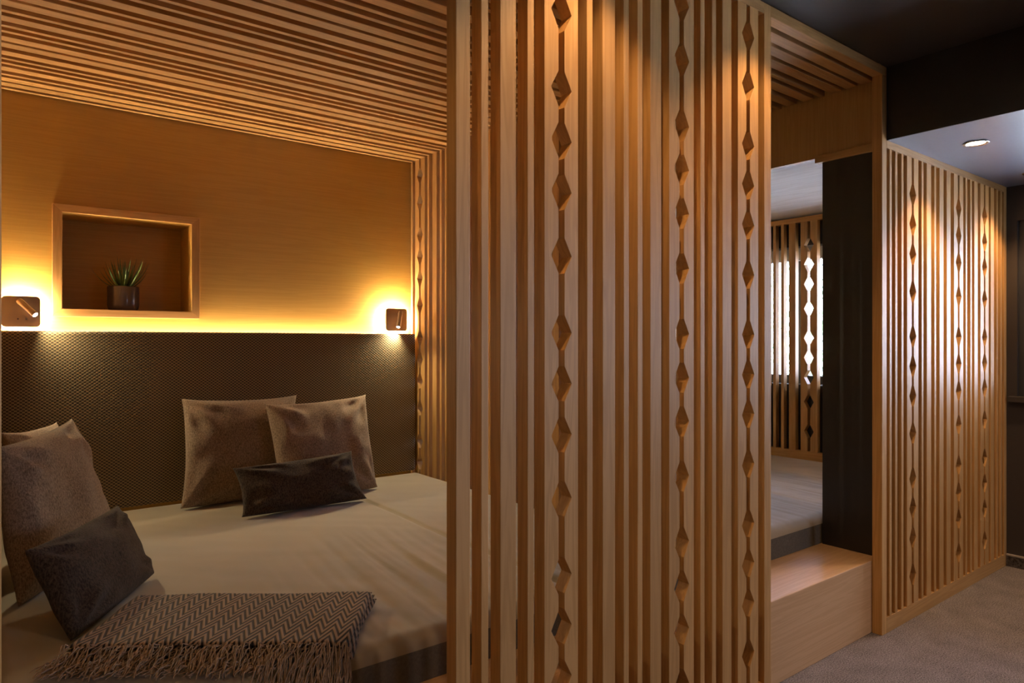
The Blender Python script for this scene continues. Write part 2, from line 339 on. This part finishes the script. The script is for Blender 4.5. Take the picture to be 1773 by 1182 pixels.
# ------------------------------------------------------------ slat work
SW, WW, GR, HD = 0.022, 0.051, 0.021, 0.048
ZD = [0.204, 0.379, 0.519, 0.659, 0.869, 1.044, 1.184, 1.324, 1.534, 1.709, 1.849, 1.989, 2.199, 2.374]
def slat(parent, axis, kind, a, depth0, depth1, z0, z1, zlist=None):
    """a: start along the run. axis 'X': run along x, boards deep in y. axis 'Y': run along y, boards deep in x"""
    w = SW if kind == 'S' else WW
    if kind in 'SW':
        if axis == 'X': return box('slat', a, a+w, depth0, depth1, z0, z1, M['wood_z'], parent, 0.0015)
        return box('slat', depth0, depth1, a, a+w, z0, z1, M['wood_z'], parent, 0.0015)
    b = (0.0735-GR)/2
    for side in (0, 1):
        zs = [z for z in ZD if z0+HD+0.005 < z < z1-HD-0.005]
        if side == 0:
            o_, i_ = a, a+WW; sgn = -1
        else:
            o_, i_ = a+WW*2+GR, a+WW+GR; sgn = 1
        pts = [(o_, z0), (i_, z0)]
        for z in zs: pts += [(i_, z-HD), (i_+sgn*b, z), (i_, z+HD)]
        pts += [(i_, z1), (o_, z1)]
        bm = bmesh.new(); add_prism(bm, pts, 'Y' if axis == 'X' else 'X', depth0, depth1)
        obj('notched_slat', bm, M['wood_z'], parent, 0.0008, seg=1)
def run(parent, axis, seq, d0, d1, z0, z1):
    for k, a in seq: slat(parent, axis, k, a, d0, d1, z0, z1)

# front screen
sc = thing('slatted_screen', 'tall wooden batten screen with diamond cut-outs beside the bed opening', 'screen', (0.90, YF, 0))
def keep(o): return local(sc, o)
class P:                      # builds children in world coordinates under a moved empty
    def __init__(s, e): s.e = e; s.before = None
    def __enter__(s): s.before = set(C.objects); return s
    def __exit__(s, *a):
        inv = Matrix.Translation(s.e.location).inverted()
        for o in C.objects:
            if o not in s.before and o is not s.e and o.parent is None: o.parent = s.e; o.matrix_parent_inverse = inv
with P(sc):
    box('post', 0.900, 0.942, YF, YB, 0, 2.52, M['wood_z'], None, 0.002)
    box('post', 2.217, 2.260, YF, YB, 0, 2.52, M['wood_z'], None, 0.002)
    box('rail', 0.942, 2.217, YF, YB, 2.48, 2.52, M['wood_x'], None, 0.0015)
    box('rail', 0.942, 2.217, YF, YB, 0.0, 0.07, M['wood_x'], None, 0.0015)
    run(None, 'X', [('S',.975),('W',1.034),('S',1.123),('D',1.181),('S',1.338),('W',1.400),('S',1.487),('S',1.547),('W',1.604),('D',1.692),('S',1.849),('S',1.911),('W',1.968),('D',2.056)], YF, YB, 0.07, 2.48)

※

From the top of the listing above, repeat each line exactly until you reach the line containing "for k, a in", and repeat that one too. Leave the pictures out.

The Blender Python script for this scene continues. Write part 2, from line 339 on. This part finishes the script. The script is for Blender 4.5. Take the picture to be 1773 by 1182 pixels.
# ------------------------------------------------------------ slat work
SW, WW, GR, HD = 0.022, 0.051, 0.021, 0.048
ZD = [0.204, 0.379, 0.519, 0.659, 0.869, 1.044, 1.184, 1.324, 1.534, 1.709, 1.849, 1.989, 2.199, 2.374]
def slat(parent, axis, kind, a, depth0, depth1, z0, z1, zlist=None):
    """a: start along the run. axis 'X': run along x, boards deep in y. axis 'Y': run along y, boards deep in x"""
    w = SW if kind == 'S' else WW
    if kind in 'SW':
        if axis == 'X': return box('slat', a, a+w, depth0, depth1, z0, z1, M['wood_z'], parent, 0.0015)
        return box('slat', depth0, depth1, a, a+w, z0, z1, M['wood_z'], parent, 0.0015)
    b = (0.0735-GR)/2
    for side in (0, 1):
        zs = [z for z in ZD if z0+HD+0.005 < z < z1-HD-0.005]
        if side == 0:
            o_, i_ = a, a+WW; sgn = -1
        else:
            o_, i_ = a+WW*2+GR, a+WW+GR; sgn = 1
        pts = [(o_, z0), (i_, z0)]
        for z in zs: pts += [(i_, z-HD), (i_+sgn*b, z), (i_, z+HD)]
        pts += [(i_, z1), (o_, z1)]
        bm = bmesh.new(); add_prism(bm, pts, 'Y' if axis == 'X' else 'X', depth0, depth1)
        obj('notched_slat', bm, M['wood_z'], parent, 0.0008, seg=1)
def run(parent, axis, seq, d0, d1, z0, z1):
    for k, a in seq: slat(parent, axis, k, a, d0, d1, z0, z1)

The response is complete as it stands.